• [Stored data]
◇ ◇ ◇
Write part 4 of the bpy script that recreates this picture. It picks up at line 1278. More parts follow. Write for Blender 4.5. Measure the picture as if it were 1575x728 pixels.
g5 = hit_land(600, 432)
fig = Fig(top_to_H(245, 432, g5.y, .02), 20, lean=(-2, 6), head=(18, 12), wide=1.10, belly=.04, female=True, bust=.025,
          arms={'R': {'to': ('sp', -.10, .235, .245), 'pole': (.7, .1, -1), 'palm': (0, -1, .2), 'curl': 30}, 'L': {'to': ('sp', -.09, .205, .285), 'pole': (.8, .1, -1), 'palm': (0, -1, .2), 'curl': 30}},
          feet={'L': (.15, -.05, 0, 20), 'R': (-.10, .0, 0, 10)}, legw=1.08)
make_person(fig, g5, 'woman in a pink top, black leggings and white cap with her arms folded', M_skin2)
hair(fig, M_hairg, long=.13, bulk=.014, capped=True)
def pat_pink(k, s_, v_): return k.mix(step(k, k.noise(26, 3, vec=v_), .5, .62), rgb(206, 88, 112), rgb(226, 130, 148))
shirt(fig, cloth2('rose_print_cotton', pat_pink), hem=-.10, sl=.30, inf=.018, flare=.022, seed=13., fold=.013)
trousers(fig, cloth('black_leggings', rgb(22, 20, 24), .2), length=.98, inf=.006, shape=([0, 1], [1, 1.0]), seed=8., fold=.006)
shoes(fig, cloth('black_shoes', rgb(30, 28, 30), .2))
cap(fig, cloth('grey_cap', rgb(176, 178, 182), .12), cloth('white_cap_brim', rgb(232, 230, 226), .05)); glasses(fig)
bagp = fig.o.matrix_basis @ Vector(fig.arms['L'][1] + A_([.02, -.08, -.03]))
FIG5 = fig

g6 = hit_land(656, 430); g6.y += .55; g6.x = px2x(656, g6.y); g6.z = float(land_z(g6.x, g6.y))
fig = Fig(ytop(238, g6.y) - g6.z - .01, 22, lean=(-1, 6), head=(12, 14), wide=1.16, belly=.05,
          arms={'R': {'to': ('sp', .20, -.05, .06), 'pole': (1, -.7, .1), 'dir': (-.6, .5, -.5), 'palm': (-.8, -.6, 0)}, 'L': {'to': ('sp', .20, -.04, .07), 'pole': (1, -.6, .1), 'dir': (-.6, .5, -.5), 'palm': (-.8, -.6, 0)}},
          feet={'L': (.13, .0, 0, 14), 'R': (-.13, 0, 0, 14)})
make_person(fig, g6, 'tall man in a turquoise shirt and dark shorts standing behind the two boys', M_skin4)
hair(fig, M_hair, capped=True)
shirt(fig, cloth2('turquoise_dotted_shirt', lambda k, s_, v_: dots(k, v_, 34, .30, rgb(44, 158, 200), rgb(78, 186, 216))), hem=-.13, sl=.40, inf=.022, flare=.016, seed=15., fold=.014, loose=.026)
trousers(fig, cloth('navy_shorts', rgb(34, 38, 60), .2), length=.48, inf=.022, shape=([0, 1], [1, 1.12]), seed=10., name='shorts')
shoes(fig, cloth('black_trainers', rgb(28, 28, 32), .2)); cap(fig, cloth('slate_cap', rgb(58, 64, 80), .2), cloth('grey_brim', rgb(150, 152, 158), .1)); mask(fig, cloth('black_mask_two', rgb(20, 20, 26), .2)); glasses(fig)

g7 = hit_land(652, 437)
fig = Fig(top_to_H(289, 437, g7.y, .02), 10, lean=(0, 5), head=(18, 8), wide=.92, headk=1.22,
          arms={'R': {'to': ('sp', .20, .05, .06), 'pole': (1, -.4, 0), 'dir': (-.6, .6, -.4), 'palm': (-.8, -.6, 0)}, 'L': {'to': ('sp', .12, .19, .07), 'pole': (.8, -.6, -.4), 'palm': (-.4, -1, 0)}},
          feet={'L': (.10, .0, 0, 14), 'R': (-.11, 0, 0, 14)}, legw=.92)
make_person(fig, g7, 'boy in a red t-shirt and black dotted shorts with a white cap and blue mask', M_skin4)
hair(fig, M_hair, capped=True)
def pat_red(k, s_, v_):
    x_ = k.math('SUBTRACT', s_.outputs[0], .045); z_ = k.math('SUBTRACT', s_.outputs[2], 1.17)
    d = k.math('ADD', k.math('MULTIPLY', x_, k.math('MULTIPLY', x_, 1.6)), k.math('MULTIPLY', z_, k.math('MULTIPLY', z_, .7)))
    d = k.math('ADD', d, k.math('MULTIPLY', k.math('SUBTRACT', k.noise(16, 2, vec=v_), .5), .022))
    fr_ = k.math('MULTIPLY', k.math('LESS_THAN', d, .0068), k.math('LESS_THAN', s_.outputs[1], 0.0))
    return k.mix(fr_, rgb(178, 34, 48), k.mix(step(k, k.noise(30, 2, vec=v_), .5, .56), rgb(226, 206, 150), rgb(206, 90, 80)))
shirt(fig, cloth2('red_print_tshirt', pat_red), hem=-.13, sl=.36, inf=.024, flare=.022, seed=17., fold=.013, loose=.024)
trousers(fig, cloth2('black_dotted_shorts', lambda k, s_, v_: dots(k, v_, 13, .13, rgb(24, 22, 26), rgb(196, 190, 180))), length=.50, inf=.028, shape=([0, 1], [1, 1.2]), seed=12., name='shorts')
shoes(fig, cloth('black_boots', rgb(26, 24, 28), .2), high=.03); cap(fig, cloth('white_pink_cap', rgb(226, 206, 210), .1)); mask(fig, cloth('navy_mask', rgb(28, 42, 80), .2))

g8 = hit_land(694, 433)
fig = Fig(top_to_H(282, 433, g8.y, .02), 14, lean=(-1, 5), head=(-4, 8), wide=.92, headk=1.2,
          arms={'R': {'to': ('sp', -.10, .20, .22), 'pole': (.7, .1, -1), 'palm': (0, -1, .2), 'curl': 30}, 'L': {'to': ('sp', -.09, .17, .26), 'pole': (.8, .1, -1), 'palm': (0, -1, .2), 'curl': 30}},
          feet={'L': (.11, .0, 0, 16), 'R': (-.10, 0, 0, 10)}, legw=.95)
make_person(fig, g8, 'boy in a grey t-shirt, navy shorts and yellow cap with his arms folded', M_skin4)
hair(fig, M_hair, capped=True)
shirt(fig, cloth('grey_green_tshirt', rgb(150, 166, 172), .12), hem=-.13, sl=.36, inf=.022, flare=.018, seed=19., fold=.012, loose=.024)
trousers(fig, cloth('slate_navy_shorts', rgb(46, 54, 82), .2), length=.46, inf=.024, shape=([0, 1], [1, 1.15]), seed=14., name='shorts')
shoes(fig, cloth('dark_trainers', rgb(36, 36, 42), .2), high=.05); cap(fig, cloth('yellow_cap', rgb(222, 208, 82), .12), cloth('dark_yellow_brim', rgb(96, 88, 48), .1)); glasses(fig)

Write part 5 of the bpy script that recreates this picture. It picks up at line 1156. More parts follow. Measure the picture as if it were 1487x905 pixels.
◇ ◇ ◇
• [Your goal] Repeat all the records. Match each line exactly.

• [Written answer]
Write part 4 of the bpy script that recreates this picture. It picks up at line 1278. More parts follow. Write for Blender 4.5. Measure the picture as if it were 1575x728 pixels.
g5 = hit_land(600, 432)
fig = Fig(top_to_H(245, 432, g5.y, .02), 20, lean=(-2, 6), head=(18, 12), wide=1.10, belly=.04, female=True, bust=.025,
          arms={'R': {'to': ('sp', -.10, .235, .245), 'pole': (.7, .1, -1), 'palm': (0, -1, .2), 'curl': 30}, 'L': {'to': ('sp', -.09, .205, .285), 'pole': (.8, .1, -1), 'palm': (0, -1, .2), 'curl': 30}},
          feet={'L': (.15, -.05, 0, 20), 'R': (-.10, .0, 0, 10)}, legw=1.08)
make_person(fig, g5, 'woman in a pink top, black leggings and white cap with her arms folded', M_skin2)
hair(fig, M_hairg, long=.13, bulk=.014, capped=True)
def pat_pink(k, s_, v_): return k.mix(step(k, k.noise(26, 3, vec=v_), .5, .62), rgb(206, 88, 112), rgb(226, 130, 148))
shirt(fig, cloth2('rose_print_cotton', pat_pink), hem=-.10, sl=.30, inf=.018, flare=.022, seed=13., fold=.013)
trousers(fig, cloth('black_leggings', rgb(22, 20, 24), .2), length=.98, inf=.006, shape=([0, 1], [1, 1.0]), seed=8., fold=.006)
shoes(fig, cloth('black_shoes', rgb(30, 28, 30), .2))
cap(fig, cloth('grey_cap', rgb(176, 178, 182), .12), cloth('white_cap_brim', rgb(232, 230, 226), .05)); glasses(fig)
bagp = fig.o.matrix_basis @ Vector(fig.arms['L'][1] + A_([.02, -.08, -.03]))
FIG5 = fig

g6 = hit_land(656, 430); g6.y += .55; g6.x = px2x(656, g6.y); g6.z = float(land_z(g6.x, g6.y))
fig = Fig(ytop(238, g6.y) - g6.z - .01, 22, lean=(-1, 6), head=(12, 14), wide=1.16, belly=.05,
          arms={'R': {'to': ('sp', .20, -.05, .06), 'pole': (1, -.7, .1), 'dir': (-.6, .5, -.5), 'palm': (-.8, -.6, 0)}, 'L': {'to': ('sp', .20, -.04, .07), 'pole': (1, -.6, .1), 'dir': (-.6, .5, -.5), 'palm': (-.8, -.6, 0)}},
          feet={'L': (.13, .0, 0, 14), 'R': (-.13, 0, 0, 14)})
make_person(fig, g6, 'tall man in a turquoise shirt and dark shorts standing behind the two boys', M_skin4)
hair(fig, M_hair, capped=True)
shirt(fig, cloth2('turquoise_dotted_shirt', lambda k, s_, v_: dots(k, v_, 34, .30, rgb(44, 158, 200), rgb(78, 186, 216))), hem=-.13, sl=.40, inf=.022, flare=.016, seed=15., fold=.014, loose=.026)
trousers(fig, cloth('navy_shorts', rgb(34, 38, 60), .2), length=.48, inf=.022, shape=([0, 1], [1, 1.12]), seed=10., name='shorts')
shoes(fig, cloth('black_trainers', rgb(28, 28, 32), .2)); cap(fig, cloth('slate_cap', rgb(58, 64, 80), .2), cloth('grey_brim', rgb(150, 152, 158), .1)); mask(fig, cloth('black_mask_two', rgb(20, 20, 26), .2)); glasses(fig)

g7 = hit_land(652, 437)
fig = Fig(top_to_H(289, 437, g7.y, .02), 10, lean=(0, 5), head=(18, 8), wide=.92, headk=1.22,
          arms={'R': {'to': ('sp', .20, .05, .06), 'pole': (1, -.4, 0), 'dir': (-.6, .6, -.4), 'palm': (-.8, -.6, 0)}, 'L': {'to': ('sp', .12, .19, .07), 'pole': (.8, -.6, -.4), 'palm': (-.4, -1, 0)}},
          feet={'L': (.10, .0, 0, 14), 'R': (-.11, 0, 0, 14)}, legw=.92)
make_person(fig, g7, 'boy in a red t-shirt and black dotted shorts with a white cap and blue mask', M_skin4)
hair(fig, M_hair, capped=True)
def pat_red(k, s_, v_):
    x_ = k.math('SUBTRACT', s_.outputs[0], .045); z_ = k.math('SUBTRACT', s_.outputs[2], 1.17)
    d = k.math('ADD', k.math('MULTIPLY', x_, k.math('MULTIPLY', x_, 1.6)), k.math('MULTIPLY', z_, k.math('MULTIPLY', z_, .7)))
    d = k.math('ADD', d, k.math('MULTIPLY', k.math('SUBTRACT', k.noise(16, 2, vec=v_), .5), .022))
    fr_ = k.math('MULTIPLY', k.math('LESS_THAN', d, .0068), k.math('LESS_THAN', s_.outputs[1], 0.0))
    return k.mix(fr_, rgb(178, 34, 48), k.mix(step(k, k.noise(30, 2, vec=v_), .5, .56), rgb(226, 206, 150), rgb(206, 90, 80)))
shirt(fig, cloth2('red_print_tshirt', pat_red), hem=-.13, sl=.36, inf=.024, flare=.022, seed=17., fold=.013, loose=.024)
trousers(fig, cloth2('black_dotted_shorts', lambda k, s_, v_: dots(k, v_, 13, .13, rgb(24, 22, 26), rgb(196, 190, 180))), length=.50, inf=.028, shape=([0, 1], [1, 1.2]), seed=12., name='shorts')
shoes(fig, cloth('black_boots', rgb(26, 24, 28), .2), high=.03); cap(fig, cloth('white_pink_cap', rgb(226, 206, 210), .1)); mask(fig, cloth('navy_mask', rgb(28, 42, 80), .2))

g8 = hit_land(694, 433)
fig = Fig(top_to_H(282, 433, g8.y, .02), 14, lean=(-1, 5), head=(-4, 8), wide=.92, headk=1.2,
          arms={'R': {'to': ('sp', -.10, .20, .22), 'pole': (.7, .1, -1), 'palm': (0, -1, .2), 'curl': 30}, 'L': {'to': ('sp', -.09, .17, .26), 'pole': (.8, .1, -1), 'palm': (0, -1, .2), 'curl': 30}},
          feet={'L': (.11, .0, 0, 16), 'R': (-.10, 0, 0, 10)}, legw=.95)
make_person(fig, g8, 'boy in a grey t-shirt, navy shorts and yellow cap with his arms folded', M_skin4)
hair(fig, M_hair, capped=True)
shirt(fig, cloth('grey_green_tshirt', rgb(150, 166, 172), .12), hem=-.13, sl=.36, inf=.022, flare=.018, seed=19., fold=.012, loose=.024)
trousers(fig, cloth('slate_navy_shorts', rgb(46, 54, 82), .2), length=.46, inf=.024, shape=([0, 1], [1, 1.15]), seed=14., name='shorts')
shoes(fig, cloth('dark_trainers', rgb(36, 36, 42), .2), high=.05); cap(fig, cloth('yellow_cap', rgb(222, 208, 82), .12), cloth('dark_yellow_brim', rgb(96, 88, 48), .1)); glasses(fig)

Write part 5 of the bpy script that recreates this picture. It picks up at line 1156. More parts follow. Measure the picture as if it were 1487x905 pixels.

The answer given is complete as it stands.